彼女は、指一本分の「滞り」があってアルバイトを探しているという。須和名が目に留めた
「時給一一二〇百円」の人文科学的実験のモニターの仕事。破格の条件に怪しいと思いながらも、
結城は車欲しさと須和名会いたさに応募。そして現場である「暗鬼館」に集められたのは、
12人の人間。やがて彼らは、自分達がとんでもない殺人ゲームに参加してしまった事を知る。




毎度の事ながら皆さんに出遅れること半年。それほど絶賛の声を聞かなかったので、購入はやめて
図書館に予約しました。やっと来た、という嬉しさからいつもよりも読む姿勢がノリノリです。

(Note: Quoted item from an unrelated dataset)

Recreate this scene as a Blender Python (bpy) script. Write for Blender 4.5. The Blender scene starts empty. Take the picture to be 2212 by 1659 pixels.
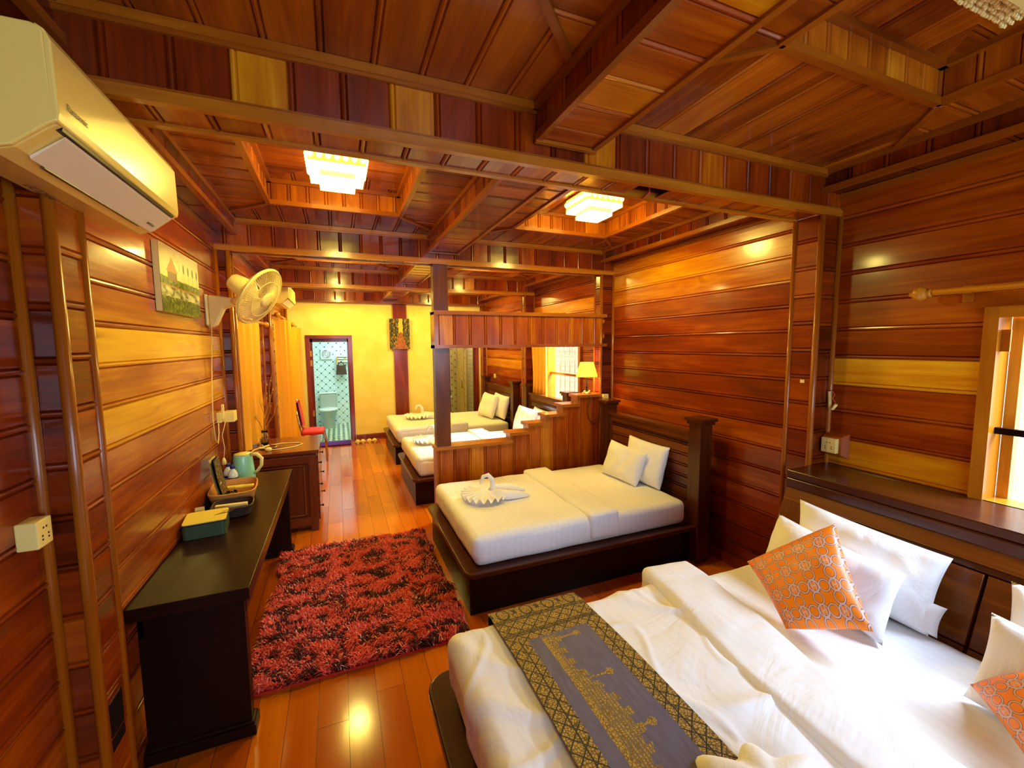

こういうゲーム感覚のミステリーで、自分が楽しめるというのは久しぶりです。これを知っていれば
ゆきあやマニア上級者なのですが、わたくしはあまり殺人ゲーム形式の小説は好きではありません。
物語的な面白さを期待出来ないのと、「いや、だからそもそもなんで参加するんだ?」という
ものすごく現実感のある疑問が拭えないからです。
しかし、本書は何の問題もなく楽しめました。デスゲームというより、新本格ミステリーという
スタイルに寄っている作品だからだと思います。自分は本格ミステリーの登場人物は
ステロタイプで構わないのです。動機にあまりにも個性があると(狂人だったり)
謎解きの面白さが半減すると感じており、むしろ型に嵌まった動機の方が逆に万人から納得感を
得やすいと考えます。しかし、年齢や社会的地位、職業、「明るい」「神経質」「上品」
「短気」などの性格はきちんと設定されていなければいけません。
そもそも、結城と須和名がもっときちんと描かれていたら絶対嫌いだったと思う^^;

うだうだ書きましたが、人物よりも「ゲーム設定」が面白かったので、矛盾しますがそれが
救いと言えば救いだったのかもしれません。それぞれに用意された凶器と「メモランダム」の
マニアックさ。無機質な空間を象徴する「ガード」の存在。密室を不可能にする
非施錠に徹底された部屋とジャグジーの計算された温度。
すべてが初めて読むシチュエーションで、楽しめました。
難を言えば、文章がするりと頭に入って来ない作風だったので読むのに苦戦したことでしょうか。



で。読み終えましたが。

・・・う~ん(ーー;)。。。結局なんだったんだろ。。
ラストに向かうにつれ、テンションが上がる……なんてことはなく、淡々と解決してしまい。
謎の人が謎の人のまま終わっちゃったぞ?
犯人の具体的な動機が示されなかったぞ?
ゲームの主旨が明かされていないぞ?(もしかして主催者は「謎の人」?かとも思ったんですが)
「深み」は求めていなかったけど、「理屈」の面でもこれだけ消化不良度が高いと、ちょっと
「傑作です」とは言えなくなったなあ。